┌─ DATA FOR THIS TASK
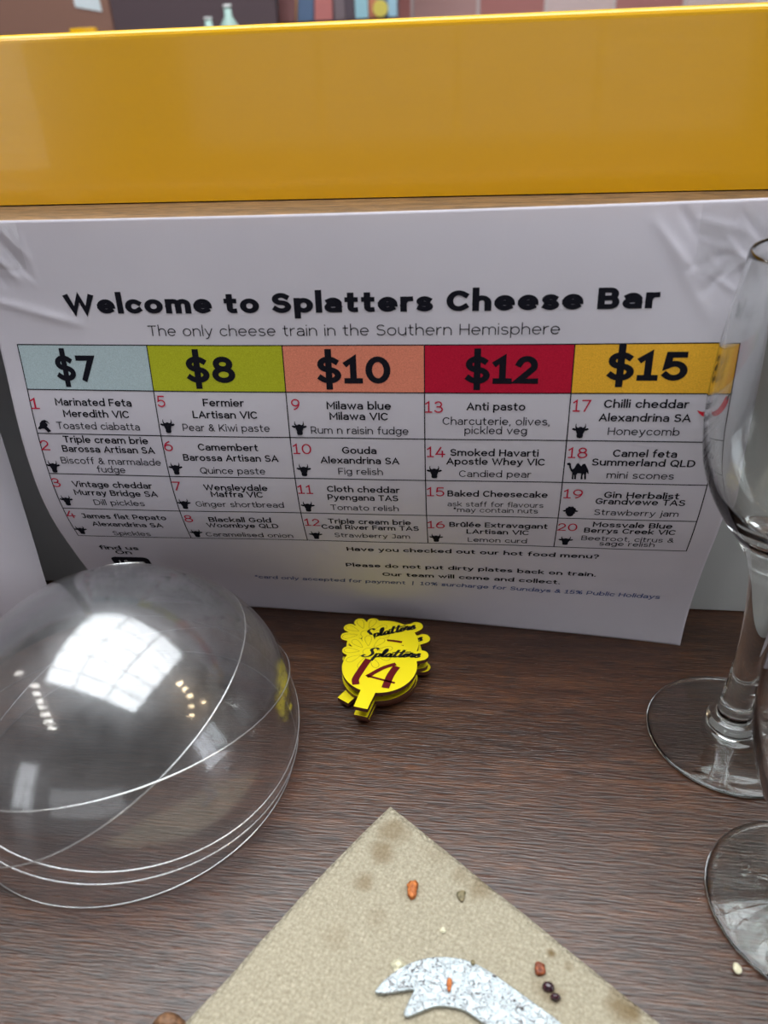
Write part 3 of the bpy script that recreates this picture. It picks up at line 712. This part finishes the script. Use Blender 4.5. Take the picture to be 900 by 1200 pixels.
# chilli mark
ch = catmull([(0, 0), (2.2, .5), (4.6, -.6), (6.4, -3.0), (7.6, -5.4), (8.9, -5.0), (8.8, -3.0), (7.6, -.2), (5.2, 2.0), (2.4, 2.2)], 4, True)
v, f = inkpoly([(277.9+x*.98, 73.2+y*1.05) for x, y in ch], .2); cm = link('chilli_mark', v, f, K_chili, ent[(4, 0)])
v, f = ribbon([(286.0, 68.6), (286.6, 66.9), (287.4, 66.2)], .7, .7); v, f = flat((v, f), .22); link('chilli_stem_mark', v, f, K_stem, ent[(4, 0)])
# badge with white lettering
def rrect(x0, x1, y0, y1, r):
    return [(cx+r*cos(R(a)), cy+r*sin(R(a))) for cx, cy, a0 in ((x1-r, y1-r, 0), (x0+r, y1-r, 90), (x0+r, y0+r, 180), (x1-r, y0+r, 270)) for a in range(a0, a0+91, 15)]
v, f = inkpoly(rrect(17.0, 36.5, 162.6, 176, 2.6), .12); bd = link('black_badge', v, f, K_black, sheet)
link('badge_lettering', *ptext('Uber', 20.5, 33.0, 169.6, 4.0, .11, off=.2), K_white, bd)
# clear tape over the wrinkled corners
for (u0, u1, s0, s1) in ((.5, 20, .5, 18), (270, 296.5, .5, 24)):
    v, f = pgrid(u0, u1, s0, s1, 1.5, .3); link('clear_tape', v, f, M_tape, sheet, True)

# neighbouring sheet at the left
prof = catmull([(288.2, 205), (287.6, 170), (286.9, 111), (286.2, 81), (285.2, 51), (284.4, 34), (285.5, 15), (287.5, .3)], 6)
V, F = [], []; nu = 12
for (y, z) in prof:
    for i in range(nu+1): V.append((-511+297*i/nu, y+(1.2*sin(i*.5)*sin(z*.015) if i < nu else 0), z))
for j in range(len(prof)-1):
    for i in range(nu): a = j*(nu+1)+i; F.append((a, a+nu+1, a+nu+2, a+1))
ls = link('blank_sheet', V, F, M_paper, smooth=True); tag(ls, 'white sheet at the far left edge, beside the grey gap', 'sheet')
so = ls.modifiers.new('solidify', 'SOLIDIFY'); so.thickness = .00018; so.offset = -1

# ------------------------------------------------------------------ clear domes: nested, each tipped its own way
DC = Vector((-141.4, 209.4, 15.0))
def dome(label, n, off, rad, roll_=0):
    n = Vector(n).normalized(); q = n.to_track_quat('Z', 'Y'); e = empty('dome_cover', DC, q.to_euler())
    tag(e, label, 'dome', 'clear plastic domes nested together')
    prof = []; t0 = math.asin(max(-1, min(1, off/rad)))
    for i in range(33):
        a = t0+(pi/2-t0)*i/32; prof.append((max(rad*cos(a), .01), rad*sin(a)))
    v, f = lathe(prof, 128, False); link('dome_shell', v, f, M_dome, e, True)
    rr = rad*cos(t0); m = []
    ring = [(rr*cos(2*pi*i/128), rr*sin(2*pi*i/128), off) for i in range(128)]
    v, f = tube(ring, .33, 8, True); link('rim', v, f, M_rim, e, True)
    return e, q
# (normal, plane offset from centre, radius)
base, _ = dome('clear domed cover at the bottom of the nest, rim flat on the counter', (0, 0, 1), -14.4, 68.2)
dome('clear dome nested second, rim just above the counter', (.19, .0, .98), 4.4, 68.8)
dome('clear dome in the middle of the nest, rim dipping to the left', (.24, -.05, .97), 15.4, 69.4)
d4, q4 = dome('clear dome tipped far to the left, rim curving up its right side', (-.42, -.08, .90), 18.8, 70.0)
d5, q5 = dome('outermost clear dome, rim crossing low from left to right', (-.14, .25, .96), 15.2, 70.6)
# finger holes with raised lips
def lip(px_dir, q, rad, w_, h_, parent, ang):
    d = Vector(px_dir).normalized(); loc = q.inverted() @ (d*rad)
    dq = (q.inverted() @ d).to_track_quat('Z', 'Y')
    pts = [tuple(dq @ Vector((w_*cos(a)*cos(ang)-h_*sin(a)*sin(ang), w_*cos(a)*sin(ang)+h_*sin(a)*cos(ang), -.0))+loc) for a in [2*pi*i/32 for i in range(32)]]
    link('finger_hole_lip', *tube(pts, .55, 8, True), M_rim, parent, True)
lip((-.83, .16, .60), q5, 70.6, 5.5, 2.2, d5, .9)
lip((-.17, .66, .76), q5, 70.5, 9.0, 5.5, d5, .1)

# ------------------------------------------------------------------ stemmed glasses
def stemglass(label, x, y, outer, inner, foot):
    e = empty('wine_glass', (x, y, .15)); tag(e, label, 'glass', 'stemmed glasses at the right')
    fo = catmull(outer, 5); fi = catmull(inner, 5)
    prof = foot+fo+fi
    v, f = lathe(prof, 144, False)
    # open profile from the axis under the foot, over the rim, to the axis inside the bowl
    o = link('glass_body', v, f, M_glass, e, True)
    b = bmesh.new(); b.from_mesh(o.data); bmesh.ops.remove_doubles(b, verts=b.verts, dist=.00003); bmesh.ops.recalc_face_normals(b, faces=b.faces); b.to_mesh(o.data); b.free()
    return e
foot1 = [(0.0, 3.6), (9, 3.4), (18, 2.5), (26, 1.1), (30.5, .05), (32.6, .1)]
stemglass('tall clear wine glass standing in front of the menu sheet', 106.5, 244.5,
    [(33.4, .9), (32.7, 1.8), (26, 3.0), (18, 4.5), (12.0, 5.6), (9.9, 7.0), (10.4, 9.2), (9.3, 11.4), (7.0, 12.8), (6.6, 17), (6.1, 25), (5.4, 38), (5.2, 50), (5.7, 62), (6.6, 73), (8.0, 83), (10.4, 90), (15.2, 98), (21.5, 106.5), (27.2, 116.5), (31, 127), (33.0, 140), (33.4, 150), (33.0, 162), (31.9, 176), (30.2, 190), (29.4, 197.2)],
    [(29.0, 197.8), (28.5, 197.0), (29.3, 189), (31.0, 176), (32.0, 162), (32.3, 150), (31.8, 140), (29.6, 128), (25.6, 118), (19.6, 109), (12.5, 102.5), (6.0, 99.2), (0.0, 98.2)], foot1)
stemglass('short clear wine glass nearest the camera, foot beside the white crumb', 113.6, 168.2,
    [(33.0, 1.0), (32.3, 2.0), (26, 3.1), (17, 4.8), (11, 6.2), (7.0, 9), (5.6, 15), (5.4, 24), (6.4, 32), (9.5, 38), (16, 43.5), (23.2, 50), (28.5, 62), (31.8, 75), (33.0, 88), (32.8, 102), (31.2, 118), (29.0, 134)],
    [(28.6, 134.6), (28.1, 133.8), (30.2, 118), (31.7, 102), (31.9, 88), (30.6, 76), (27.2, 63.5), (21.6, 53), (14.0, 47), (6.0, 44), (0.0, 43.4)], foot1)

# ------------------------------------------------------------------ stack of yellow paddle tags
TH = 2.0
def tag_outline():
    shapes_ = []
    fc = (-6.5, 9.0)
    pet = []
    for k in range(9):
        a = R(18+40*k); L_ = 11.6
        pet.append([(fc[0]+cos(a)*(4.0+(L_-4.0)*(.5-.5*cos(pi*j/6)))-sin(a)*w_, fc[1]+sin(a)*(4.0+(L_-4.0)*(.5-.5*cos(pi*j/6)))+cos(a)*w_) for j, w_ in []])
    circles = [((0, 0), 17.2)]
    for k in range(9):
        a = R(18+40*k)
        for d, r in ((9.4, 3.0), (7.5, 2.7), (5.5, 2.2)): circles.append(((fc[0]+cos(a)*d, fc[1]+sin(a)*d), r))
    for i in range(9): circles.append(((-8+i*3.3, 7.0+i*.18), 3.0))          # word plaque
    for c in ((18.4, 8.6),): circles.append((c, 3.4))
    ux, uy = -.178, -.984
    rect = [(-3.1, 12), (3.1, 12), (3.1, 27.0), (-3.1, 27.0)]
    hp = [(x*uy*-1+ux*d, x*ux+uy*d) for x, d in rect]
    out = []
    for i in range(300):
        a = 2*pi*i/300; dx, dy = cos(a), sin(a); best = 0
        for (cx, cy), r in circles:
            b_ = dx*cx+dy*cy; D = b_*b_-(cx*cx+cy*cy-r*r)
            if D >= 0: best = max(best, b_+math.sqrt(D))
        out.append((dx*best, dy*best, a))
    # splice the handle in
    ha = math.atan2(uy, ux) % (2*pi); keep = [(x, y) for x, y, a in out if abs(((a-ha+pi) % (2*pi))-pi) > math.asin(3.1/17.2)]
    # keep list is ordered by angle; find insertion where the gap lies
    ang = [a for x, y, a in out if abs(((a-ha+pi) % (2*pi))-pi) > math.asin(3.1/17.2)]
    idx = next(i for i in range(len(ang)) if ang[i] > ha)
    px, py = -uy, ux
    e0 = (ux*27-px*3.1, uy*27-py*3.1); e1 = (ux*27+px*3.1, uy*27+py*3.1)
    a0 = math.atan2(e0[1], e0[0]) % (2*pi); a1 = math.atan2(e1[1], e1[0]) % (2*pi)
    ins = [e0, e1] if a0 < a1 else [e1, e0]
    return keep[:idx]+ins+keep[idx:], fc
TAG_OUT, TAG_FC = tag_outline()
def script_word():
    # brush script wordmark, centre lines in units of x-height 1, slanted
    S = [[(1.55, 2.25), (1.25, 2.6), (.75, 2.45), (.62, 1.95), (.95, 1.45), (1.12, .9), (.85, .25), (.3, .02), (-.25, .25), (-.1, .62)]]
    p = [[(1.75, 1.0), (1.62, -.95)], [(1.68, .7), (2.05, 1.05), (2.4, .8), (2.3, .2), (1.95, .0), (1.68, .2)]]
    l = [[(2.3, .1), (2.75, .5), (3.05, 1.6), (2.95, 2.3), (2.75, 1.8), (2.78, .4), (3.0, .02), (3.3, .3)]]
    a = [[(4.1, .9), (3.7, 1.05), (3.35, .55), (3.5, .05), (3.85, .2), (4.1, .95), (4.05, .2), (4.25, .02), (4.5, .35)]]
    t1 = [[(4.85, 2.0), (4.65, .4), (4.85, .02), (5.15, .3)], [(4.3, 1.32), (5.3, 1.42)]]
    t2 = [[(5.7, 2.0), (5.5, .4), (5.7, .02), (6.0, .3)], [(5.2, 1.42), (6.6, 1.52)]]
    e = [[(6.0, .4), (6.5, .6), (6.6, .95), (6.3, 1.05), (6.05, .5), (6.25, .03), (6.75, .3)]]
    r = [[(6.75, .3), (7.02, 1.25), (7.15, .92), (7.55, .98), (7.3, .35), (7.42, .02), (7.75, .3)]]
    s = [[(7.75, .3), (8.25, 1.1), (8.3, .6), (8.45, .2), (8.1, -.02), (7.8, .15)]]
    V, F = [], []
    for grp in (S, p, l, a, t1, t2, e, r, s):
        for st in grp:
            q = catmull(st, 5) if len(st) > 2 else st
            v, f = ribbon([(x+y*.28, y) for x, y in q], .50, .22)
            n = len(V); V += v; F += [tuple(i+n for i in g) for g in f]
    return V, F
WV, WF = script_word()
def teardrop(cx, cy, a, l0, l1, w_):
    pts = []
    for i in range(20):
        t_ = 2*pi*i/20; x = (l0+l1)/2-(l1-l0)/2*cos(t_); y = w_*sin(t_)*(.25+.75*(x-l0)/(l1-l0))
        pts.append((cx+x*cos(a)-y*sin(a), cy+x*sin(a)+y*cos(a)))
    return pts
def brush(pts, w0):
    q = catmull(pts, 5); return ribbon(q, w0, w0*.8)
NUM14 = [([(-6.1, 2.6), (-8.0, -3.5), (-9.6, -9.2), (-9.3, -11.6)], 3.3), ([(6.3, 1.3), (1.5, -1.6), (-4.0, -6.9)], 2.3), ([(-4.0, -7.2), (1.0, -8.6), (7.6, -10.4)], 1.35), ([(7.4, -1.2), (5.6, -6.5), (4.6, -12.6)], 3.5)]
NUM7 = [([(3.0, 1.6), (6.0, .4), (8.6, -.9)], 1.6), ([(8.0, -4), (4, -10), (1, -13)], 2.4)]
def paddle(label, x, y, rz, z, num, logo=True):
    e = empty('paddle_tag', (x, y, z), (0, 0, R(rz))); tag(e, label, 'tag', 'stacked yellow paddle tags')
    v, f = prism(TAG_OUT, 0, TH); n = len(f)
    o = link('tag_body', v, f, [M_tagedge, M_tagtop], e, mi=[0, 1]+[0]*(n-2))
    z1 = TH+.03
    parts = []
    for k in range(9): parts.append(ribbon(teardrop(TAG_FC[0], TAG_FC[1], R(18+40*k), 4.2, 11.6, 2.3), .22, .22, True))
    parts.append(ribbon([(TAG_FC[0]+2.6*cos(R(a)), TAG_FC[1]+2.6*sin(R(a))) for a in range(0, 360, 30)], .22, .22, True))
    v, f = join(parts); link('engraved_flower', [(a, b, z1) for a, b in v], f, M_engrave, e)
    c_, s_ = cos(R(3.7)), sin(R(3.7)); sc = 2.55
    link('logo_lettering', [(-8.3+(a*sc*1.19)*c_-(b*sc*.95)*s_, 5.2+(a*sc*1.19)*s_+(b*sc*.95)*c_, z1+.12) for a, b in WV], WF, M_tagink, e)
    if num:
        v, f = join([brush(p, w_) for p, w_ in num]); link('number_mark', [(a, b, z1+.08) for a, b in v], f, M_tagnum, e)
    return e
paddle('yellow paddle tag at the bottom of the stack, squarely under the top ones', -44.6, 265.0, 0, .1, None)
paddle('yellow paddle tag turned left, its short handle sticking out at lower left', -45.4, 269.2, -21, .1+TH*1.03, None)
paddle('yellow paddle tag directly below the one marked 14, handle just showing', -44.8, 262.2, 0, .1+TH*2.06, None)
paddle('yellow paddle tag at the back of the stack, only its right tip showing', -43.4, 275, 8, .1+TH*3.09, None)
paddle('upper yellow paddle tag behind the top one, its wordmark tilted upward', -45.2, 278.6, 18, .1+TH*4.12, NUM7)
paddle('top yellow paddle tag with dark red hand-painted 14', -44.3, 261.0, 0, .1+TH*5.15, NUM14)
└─
┌─ DATA FOR THIS TASK
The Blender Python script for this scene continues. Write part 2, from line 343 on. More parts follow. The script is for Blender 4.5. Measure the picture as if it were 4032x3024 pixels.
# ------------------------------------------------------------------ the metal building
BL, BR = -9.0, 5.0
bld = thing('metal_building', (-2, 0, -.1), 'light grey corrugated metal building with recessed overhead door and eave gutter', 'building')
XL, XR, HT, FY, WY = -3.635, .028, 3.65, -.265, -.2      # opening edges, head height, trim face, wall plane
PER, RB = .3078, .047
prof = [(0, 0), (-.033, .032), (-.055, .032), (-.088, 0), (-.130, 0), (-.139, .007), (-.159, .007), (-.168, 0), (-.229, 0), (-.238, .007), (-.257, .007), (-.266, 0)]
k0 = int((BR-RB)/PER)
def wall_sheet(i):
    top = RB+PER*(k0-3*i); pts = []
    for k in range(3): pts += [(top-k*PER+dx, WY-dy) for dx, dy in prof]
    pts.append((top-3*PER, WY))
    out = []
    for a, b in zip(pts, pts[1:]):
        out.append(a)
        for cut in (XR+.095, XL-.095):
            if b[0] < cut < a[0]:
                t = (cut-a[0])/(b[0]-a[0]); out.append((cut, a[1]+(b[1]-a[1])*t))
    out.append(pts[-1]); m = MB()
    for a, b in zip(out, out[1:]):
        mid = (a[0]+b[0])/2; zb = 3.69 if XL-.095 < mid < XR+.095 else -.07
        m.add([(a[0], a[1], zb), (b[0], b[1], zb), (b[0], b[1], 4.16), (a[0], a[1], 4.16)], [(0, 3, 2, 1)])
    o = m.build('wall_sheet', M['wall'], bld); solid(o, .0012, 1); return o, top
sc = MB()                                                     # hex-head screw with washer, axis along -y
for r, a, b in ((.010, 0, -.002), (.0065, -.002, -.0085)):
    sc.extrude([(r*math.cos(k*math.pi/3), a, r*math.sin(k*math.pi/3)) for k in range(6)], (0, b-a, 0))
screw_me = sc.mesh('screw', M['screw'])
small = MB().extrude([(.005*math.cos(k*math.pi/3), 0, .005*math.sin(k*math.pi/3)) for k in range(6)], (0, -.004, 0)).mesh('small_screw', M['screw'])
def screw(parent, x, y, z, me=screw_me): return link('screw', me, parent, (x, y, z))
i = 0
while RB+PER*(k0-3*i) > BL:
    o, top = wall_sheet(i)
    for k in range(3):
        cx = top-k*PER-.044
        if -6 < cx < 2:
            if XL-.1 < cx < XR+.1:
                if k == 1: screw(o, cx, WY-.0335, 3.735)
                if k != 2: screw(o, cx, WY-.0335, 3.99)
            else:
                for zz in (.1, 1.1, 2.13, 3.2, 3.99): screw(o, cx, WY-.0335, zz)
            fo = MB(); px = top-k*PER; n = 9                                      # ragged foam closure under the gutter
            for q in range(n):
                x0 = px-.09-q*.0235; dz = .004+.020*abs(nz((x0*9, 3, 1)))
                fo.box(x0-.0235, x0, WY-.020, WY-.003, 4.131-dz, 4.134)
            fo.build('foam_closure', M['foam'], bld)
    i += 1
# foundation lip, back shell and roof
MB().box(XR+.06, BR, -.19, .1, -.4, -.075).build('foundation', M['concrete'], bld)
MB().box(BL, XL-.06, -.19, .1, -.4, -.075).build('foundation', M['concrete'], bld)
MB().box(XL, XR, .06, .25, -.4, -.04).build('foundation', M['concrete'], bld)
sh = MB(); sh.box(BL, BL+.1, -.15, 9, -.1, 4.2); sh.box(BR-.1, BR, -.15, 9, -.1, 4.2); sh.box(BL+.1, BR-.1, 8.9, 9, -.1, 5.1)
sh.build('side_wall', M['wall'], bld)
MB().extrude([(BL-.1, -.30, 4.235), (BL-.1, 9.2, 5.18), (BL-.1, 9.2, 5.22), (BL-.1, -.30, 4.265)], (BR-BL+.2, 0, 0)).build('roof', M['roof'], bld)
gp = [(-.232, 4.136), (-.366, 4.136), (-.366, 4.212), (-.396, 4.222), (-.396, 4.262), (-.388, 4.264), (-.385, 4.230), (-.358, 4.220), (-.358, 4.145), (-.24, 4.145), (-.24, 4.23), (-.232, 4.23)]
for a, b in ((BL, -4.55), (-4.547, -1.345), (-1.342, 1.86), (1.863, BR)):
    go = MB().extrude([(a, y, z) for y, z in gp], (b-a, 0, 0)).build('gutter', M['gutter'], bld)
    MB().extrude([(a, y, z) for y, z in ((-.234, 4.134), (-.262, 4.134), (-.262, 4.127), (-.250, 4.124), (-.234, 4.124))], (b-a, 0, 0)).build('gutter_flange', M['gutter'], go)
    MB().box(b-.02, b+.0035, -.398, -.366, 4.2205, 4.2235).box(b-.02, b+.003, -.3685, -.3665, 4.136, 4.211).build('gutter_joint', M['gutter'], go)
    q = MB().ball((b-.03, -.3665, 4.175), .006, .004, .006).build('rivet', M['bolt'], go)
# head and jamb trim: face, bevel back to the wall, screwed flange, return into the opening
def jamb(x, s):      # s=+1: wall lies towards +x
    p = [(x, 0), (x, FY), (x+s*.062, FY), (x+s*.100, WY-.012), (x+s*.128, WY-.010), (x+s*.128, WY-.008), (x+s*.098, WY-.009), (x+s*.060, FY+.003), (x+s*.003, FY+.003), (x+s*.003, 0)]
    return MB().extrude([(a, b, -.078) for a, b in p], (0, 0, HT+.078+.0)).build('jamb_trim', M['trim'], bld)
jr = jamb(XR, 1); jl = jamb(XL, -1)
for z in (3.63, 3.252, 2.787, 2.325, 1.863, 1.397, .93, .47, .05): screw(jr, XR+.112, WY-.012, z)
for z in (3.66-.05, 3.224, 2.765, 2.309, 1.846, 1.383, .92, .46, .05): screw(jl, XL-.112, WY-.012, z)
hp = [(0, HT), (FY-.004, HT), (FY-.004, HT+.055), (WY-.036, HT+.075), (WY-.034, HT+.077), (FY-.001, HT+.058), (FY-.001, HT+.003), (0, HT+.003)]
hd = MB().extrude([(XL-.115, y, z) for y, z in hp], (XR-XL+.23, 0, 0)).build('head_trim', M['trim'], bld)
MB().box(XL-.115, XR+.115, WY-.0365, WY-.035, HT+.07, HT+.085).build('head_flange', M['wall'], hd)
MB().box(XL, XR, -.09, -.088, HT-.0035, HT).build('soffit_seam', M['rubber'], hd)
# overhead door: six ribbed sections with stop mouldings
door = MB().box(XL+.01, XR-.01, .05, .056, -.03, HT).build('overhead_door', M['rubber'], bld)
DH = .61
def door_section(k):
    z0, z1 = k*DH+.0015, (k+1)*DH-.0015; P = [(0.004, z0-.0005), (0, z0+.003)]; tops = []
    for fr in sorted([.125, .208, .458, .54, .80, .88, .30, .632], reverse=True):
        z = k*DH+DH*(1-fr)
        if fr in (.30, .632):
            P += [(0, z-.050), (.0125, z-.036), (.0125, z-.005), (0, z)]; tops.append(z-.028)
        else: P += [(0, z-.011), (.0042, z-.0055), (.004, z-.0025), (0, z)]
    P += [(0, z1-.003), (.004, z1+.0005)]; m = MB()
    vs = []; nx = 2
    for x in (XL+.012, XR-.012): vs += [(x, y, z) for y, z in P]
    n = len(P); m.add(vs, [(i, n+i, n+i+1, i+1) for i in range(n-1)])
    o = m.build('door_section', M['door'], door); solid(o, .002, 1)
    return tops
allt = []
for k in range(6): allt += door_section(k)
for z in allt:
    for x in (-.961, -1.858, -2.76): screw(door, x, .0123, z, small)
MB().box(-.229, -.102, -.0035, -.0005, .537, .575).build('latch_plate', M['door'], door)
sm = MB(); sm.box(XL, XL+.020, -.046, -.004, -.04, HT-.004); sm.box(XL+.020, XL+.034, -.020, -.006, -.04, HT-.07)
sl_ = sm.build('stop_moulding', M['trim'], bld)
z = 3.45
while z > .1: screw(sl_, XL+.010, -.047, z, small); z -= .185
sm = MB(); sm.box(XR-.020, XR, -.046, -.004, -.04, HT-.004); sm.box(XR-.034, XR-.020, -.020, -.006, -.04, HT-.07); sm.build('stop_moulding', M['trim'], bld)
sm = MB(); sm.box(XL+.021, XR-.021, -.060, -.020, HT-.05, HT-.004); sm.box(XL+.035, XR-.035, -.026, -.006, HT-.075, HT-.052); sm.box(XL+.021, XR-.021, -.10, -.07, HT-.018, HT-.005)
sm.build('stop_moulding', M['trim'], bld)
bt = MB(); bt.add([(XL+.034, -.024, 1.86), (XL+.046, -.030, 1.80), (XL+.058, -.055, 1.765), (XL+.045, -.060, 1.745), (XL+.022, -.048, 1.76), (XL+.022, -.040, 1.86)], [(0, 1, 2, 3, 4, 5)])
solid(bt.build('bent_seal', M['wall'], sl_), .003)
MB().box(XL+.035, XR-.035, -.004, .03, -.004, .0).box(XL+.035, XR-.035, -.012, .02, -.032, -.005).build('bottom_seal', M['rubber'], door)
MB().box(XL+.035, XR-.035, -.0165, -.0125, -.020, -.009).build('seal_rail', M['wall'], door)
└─
EXERCISE AIM
Copy all lines from the material that include "Blender".

SOLUTION TO THE EXERCISE
Write part 3 of the bpy script that recreates this picture. It picks up at line 712. This part finishes the script. Use Blender 4.5. Take the picture to be 900 by 1200 pixels.
The Blender Python script for this scene continues. Write part 2, from line 343 on. More parts follow. The script is for Blender 4.5. Measure the picture as if it were 4032x3024 pixels.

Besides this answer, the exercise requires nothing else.